Work to do:
Quote all of the data below exactly, please.

Given material:
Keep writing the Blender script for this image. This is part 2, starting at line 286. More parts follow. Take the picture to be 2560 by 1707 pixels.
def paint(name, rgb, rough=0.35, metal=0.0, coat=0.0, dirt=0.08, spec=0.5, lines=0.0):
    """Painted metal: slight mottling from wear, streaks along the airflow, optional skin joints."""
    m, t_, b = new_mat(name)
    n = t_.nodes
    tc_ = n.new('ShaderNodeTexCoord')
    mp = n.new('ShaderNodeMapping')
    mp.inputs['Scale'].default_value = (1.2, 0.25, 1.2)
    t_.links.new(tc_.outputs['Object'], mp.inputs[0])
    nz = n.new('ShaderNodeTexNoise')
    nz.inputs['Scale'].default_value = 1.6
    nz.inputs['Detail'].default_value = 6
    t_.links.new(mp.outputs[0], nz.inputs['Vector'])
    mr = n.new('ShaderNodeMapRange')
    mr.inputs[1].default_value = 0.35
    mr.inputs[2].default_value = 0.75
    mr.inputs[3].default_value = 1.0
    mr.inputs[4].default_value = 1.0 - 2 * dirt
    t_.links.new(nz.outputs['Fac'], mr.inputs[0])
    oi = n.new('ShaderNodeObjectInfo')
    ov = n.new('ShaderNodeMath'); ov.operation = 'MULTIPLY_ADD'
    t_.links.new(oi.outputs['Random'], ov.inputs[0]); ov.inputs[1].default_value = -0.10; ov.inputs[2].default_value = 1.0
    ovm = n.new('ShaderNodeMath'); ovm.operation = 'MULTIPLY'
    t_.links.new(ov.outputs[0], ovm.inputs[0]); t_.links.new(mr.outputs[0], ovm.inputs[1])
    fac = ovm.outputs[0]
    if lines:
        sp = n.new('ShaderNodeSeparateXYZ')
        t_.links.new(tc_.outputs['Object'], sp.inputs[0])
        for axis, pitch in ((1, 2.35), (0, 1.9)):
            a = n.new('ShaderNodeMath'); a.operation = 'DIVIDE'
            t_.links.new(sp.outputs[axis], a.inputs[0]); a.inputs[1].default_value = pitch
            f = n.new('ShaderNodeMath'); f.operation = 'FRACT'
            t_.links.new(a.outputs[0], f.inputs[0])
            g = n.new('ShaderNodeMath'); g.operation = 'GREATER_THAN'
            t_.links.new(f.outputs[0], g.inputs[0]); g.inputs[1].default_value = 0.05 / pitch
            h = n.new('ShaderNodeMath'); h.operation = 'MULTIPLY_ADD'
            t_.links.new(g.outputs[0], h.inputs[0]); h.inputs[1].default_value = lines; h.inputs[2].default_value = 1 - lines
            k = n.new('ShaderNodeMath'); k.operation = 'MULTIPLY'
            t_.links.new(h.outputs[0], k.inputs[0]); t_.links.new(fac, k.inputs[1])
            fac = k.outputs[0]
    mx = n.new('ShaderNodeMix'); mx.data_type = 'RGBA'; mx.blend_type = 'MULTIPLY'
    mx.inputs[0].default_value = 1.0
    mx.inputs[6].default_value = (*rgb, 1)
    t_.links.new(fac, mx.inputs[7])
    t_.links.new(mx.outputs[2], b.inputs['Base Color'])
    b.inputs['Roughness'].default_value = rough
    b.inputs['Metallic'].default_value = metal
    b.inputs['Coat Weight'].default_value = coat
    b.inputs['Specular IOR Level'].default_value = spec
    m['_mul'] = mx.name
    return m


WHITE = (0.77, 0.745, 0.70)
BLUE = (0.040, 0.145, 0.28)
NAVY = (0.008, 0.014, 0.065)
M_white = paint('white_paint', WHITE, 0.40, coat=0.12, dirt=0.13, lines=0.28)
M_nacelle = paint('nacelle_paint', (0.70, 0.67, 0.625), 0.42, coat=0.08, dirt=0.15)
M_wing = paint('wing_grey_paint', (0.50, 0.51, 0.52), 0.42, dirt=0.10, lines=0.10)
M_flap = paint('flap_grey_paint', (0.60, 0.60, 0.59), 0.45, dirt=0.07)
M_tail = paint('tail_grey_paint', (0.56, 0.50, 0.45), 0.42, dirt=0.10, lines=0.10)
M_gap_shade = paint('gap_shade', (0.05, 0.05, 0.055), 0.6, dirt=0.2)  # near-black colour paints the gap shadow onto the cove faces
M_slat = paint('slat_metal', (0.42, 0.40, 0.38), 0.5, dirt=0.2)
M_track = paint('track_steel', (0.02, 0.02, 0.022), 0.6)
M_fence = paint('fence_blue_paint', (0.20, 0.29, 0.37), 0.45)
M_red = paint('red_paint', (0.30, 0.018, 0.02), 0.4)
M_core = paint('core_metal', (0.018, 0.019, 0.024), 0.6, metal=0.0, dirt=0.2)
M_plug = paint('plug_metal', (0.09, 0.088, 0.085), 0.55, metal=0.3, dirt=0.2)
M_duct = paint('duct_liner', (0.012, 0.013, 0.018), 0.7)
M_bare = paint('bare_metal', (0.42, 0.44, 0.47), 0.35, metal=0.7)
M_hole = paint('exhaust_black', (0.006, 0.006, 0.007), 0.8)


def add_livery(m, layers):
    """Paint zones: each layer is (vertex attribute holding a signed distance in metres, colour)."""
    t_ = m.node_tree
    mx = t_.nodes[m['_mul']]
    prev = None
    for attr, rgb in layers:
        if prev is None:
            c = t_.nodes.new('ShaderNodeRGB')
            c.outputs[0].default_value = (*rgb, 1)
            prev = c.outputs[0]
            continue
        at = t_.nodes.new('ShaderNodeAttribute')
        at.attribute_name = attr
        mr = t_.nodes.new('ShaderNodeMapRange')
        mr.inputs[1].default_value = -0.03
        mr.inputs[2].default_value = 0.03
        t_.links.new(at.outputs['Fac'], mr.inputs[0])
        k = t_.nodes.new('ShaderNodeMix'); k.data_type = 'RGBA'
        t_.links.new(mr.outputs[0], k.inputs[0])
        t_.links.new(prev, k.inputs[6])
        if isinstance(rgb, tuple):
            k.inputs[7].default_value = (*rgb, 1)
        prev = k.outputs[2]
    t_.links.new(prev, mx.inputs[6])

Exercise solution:
Keep writing the Blender script for this image. This is part 2, starting at line 286. More parts follow. Take the picture to be 2560 by 1707 pixels.
def paint(name, rgb, rough=0.35, metal=0.0, coat=0.0, dirt=0.08, spec=0.5, lines=0.0):
    """Painted metal: slight mottling from wear, streaks along the airflow, optional skin joints."""
    m, t_, b = new_mat(name)
    n = t_.nodes
    tc_ = n.new('ShaderNodeTexCoord')
    mp = n.new('ShaderNodeMapping')
    mp.inputs['Scale'].default_value = (1.2, 0.25, 1.2)
    t_.links.new(tc_.outputs['Object'], mp.inputs[0])
    nz = n.new('ShaderNodeTexNoise')
    nz.inputs['Scale'].default_value = 1.6
    nz.inputs['Detail'].default_value = 6
    t_.links.new(mp.outputs[0], nz.inputs['Vector'])
    mr = n.new('ShaderNodeMapRange')
    mr.inputs[1].default_value = 0.35
    mr.inputs[2].default_value = 0.75
    mr.inputs[3].default_value = 1.0
    mr.inputs[4].default_value = 1.0 - 2 * dirt
    t_.links.new(nz.outputs['Fac'], mr.inputs[0])
    oi = n.new('ShaderNodeObjectInfo')
    ov = n.new('ShaderNodeMath'); ov.operation = 'MULTIPLY_ADD'
    t_.links.new(oi.outputs['Random'], ov.inputs[0]); ov.inputs[1].default_value = -0.10; ov.inputs[2].default_value = 1.0
    ovm = n.new('ShaderNodeMath'); ovm.operation = 'MULTIPLY'
    t_.links.new(ov.outputs[0], ovm.inputs[0]); t_.links.new(mr.outputs[0], ovm.inputs[1])
    fac = ovm.outputs[0]
    if lines:
        sp = n.new('ShaderNodeSeparateXYZ')
        t_.links.new(tc_.outputs['Object'], sp.inputs[0])
        for axis, pitch in ((1, 2.35), (0, 1.9)):
            a = n.new('ShaderNodeMath'); a.operation = 'DIVIDE'
            t_.links.new(sp.outputs[axis], a.inputs[0]); a.inputs[1].default_value = pitch
            f = n.new('ShaderNodeMath'); f.operation = 'FRACT'
            t_.links.new(a.outputs[0], f.inputs[0])
            g = n.new('ShaderNodeMath'); g.operation = 'GREATER_THAN'
            t_.links.new(f.outputs[0], g.inputs[0]); g.inputs[1].default_value = 0.05 / pitch
            h = n.new('ShaderNodeMath'); h.operation = 'MULTIPLY_ADD'
            t_.links.new(g.outputs[0], h.inputs[0]); h.inputs[1].default_value = lines; h.inputs[2].default_value = 1 - lines
            k = n.new('ShaderNodeMath'); k.operation = 'MULTIPLY'
            t_.links.new(h.outputs[0], k.inputs[0]); t_.links.new(fac, k.inputs[1])
            fac = k.outputs[0]
    mx = n.new('ShaderNodeMix'); mx.data_type = 'RGBA'; mx.blend_type = 'MULTIPLY'
    mx.inputs[0].default_value = 1.0
    mx.inputs[6].default_value = (*rgb, 1)
    t_.links.new(fac, mx.inputs[7])
    t_.links.new(mx.outputs[2], b.inputs['Base Color'])
    b.inputs['Roughness'].default_value = rough
    b.inputs['Metallic'].default_value = metal
    b.inputs['Coat Weight'].default_value = coat
    b.inputs['Specular IOR Level'].default_value = spec
    m['_mul'] = mx.name
    return m


WHITE = (0.77, 0.745, 0.70)
BLUE = (0.040, 0.145, 0.28)
NAVY = (0.008, 0.014, 0.065)
M_white = paint('white_paint', WHITE, 0.40, coat=0.12, dirt=0.13, lines=0.28)
M_nacelle = paint('nacelle_paint', (0.70, 0.67, 0.625), 0.42, coat=0.08, dirt=0.15)
M_wing = paint('wing_grey_paint', (0.50, 0.51, 0.52), 0.42, dirt=0.10, lines=0.10)
M_flap = paint('flap_grey_paint', (0.60, 0.60, 0.59), 0.45, dirt=0.07)
M_tail = paint('tail_grey_paint', (0.56, 0.50, 0.45), 0.42, dirt=0.10, lines=0.10)
M_gap_shade = paint('gap_shade', (0.05, 0.05, 0.055), 0.6, dirt=0.2)  # near-black colour paints the gap shadow onto the cove faces
M_slat = paint('slat_metal', (0.42, 0.40, 0.38), 0.5, dirt=0.2)
M_track = paint('track_steel', (0.02, 0.02, 0.022), 0.6)
M_fence = paint('fence_blue_paint', (0.20, 0.29, 0.37), 0.45)
M_red = paint('red_paint', (0.30, 0.018, 0.02), 0.4)
M_core = paint('core_metal', (0.018, 0.019, 0.024), 0.6, metal=0.0, dirt=0.2)
M_plug = paint('plug_metal', (0.09, 0.088, 0.085), 0.55, metal=0.3, dirt=0.2)
M_duct = paint('duct_liner', (0.012, 0.013, 0.018), 0.7)
M_bare = paint('bare_metal', (0.42, 0.44, 0.47), 0.35, metal=0.7)
M_hole = paint('exhaust_black', (0.006, 0.006, 0.007), 0.8)


def add_livery(m, layers):
    """Paint zones: each layer is (vertex attribute holding a signed distance in metres, colour)."""
    t_ = m.node_tree
    mx = t_.nodes[m['_mul']]
    prev = None
    for attr, rgb in layers:
        if prev is None:
            c = t_.nodes.new('ShaderNodeRGB')
            c.outputs[0].default_value = (*rgb, 1)
            prev = c.outputs[0]
            continue
        at = t_.nodes.new('ShaderNodeAttribute')
        at.attribute_name = attr
        mr = t_.nodes.new('ShaderNodeMapRange')
        mr.inputs[1].default_value = -0.03
        mr.inputs[2].default_value = 0.03
        t_.links.new(at.outputs['Fac'], mr.inputs[0])
        k = t_.nodes.new('ShaderNodeMix'); k.data_type = 'RGBA'
        t_.links.new(mr.outputs[0], k.inputs[0])
        t_.links.new(prev, k.inputs[6])
        if isinstance(rgb, tuple):
            k.inputs[7].default_value = (*rgb, 1)
        prev = k.outputs[2]
    t_.links.new(prev, mx.inputs[6])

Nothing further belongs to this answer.